File deduplication operates at the file level. It recognizes changed files and backs up only files that have been changed. Block-level deduplication spots changes to blocks of data. When changes are located, only changed blocks have to be backed up.

Byte-level deduplication goes even deeper. It can spot changes to each byte of information so it only has to back up the bytes that have been changed. Obviously this type of deduplication reduces traffic much more than file or block deduplication.

The likes of EMC (www.emc.com), CA (www.ca.com), and Symantec (www.symantec.com) have added deduplication to their storage products. The main company that has deduplication capabilities comparable to Lortu, however, is Data Domain (www.datadomain.com) of Palo Alto, Calif. Its DD560 appliance is a disk-based backup system that also makes it possible to replicate data over a WAN to a disaster recovery site at about 1/10 the bandwidth.
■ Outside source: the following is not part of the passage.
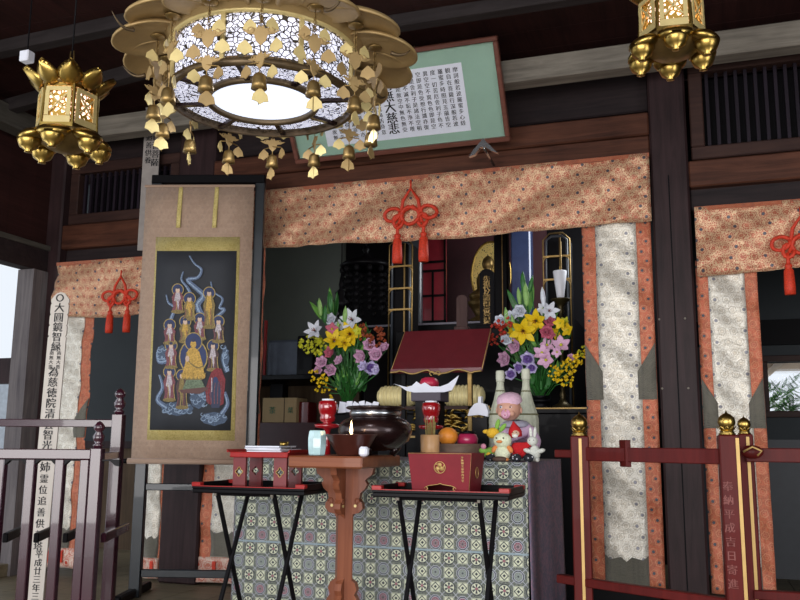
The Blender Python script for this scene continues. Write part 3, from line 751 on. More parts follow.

Both Data Domain and Lortu claim scanning numbers as high as 100Mbps. While the former has sub-block-level capabilities, Lortu takes it a stage further with its byte-level functionality.

“Kondar comes into its own when you need to work with large blocks of data or need a high throughput,” says Carlos Ardanza, CEO of Lortu. “Our technology is specialized upon deduplicating large blocks of data with high throughput and at byte level.”

However, the company doesn’t directly compete with the vendors mentioned above. In fact, it may end up being incorporated into some of their products in the near future. Rather than packaged software, it develops software components that it licenses to be integrated into independent software vendor products.